- **DIRECTIVE**
Look through the material below for "scene". Copy every line that contains it.
------------------------------------------------------------------------
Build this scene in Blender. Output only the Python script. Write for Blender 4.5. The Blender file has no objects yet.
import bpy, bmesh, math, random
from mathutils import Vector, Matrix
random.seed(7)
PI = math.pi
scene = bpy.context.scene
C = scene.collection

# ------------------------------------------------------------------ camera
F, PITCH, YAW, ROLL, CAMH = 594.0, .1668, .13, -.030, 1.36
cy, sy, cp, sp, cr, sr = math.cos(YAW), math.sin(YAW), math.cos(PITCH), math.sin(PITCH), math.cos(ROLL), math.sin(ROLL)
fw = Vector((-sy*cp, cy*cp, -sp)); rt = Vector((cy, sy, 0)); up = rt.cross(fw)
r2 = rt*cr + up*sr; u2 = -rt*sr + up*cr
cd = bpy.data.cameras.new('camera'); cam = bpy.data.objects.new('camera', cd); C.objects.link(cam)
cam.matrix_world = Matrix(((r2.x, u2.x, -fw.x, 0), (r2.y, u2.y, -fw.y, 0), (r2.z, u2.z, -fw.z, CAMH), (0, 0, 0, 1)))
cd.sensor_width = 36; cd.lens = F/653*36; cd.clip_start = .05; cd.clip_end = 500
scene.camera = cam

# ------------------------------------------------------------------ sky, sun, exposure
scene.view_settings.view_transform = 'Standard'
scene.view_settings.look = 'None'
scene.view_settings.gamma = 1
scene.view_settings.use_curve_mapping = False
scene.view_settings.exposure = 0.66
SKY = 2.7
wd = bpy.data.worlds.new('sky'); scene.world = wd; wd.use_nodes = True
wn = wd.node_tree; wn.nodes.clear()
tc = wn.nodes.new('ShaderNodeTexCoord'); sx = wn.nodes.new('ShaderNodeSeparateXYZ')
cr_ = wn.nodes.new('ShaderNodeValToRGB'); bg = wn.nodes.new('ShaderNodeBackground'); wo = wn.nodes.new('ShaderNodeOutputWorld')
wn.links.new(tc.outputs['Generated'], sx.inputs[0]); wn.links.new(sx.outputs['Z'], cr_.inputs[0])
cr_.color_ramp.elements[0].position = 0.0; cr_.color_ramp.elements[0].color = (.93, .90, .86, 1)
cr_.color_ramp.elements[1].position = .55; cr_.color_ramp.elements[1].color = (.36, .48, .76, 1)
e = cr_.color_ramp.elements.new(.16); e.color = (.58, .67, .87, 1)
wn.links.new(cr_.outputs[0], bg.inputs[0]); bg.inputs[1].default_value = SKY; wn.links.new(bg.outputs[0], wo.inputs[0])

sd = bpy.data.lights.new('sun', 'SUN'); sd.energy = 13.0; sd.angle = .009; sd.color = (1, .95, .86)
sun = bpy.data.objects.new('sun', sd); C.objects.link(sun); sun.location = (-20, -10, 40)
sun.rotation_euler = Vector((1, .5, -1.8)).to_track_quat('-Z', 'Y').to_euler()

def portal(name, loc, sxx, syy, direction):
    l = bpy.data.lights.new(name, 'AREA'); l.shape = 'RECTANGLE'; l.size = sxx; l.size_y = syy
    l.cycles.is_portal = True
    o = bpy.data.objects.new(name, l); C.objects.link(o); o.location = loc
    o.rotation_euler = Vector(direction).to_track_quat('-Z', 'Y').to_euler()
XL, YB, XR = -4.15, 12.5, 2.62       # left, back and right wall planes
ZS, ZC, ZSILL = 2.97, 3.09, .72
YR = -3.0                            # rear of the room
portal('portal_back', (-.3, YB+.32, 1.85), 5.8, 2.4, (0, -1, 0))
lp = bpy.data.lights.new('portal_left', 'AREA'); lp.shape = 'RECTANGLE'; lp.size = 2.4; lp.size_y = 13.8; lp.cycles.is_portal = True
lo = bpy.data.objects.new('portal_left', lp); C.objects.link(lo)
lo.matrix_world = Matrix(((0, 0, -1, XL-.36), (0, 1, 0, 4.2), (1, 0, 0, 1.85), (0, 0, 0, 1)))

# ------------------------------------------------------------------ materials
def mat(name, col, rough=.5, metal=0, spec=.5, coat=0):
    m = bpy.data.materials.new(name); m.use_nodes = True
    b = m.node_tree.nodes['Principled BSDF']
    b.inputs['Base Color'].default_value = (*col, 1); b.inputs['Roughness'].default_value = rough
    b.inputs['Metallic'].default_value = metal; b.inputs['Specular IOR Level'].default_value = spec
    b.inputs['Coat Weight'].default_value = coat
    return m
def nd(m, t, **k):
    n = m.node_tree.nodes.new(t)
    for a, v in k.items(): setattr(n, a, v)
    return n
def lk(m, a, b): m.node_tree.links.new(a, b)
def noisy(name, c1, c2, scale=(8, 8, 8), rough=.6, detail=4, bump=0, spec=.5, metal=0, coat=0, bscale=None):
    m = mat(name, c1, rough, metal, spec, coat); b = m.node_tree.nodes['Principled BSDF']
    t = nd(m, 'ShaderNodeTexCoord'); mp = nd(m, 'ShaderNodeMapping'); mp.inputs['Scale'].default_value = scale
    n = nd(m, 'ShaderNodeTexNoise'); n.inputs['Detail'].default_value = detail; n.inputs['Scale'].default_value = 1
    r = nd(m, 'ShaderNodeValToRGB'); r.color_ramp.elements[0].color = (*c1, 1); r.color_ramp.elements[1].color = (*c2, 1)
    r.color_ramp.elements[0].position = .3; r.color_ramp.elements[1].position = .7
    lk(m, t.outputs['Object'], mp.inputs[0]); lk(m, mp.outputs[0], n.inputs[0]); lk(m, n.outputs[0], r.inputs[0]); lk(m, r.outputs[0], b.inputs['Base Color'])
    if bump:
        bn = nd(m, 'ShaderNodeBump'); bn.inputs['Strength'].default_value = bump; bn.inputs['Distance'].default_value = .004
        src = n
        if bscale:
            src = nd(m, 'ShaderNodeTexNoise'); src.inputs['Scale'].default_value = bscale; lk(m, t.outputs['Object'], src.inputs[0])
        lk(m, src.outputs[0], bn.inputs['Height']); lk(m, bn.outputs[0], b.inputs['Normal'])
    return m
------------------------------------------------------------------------
- **EXERCISE RESPONSE**
Build this scene in Blender. Output only the Python script. Write for Blender 4.5. The Blender file has no objects yet.
scene = bpy.context.scene
C = scene.collection
scene.camera = cam
scene.view_settings.view_transform = 'Standard'
scene.view_settings.look = 'None'
scene.view_settings.gamma = 1
scene.view_settings.use_curve_mapping = False
scene.view_settings.exposure = 0.66
wd = bpy.data.worlds.new('sky'); scene.world = wd; wd.use_nodes = True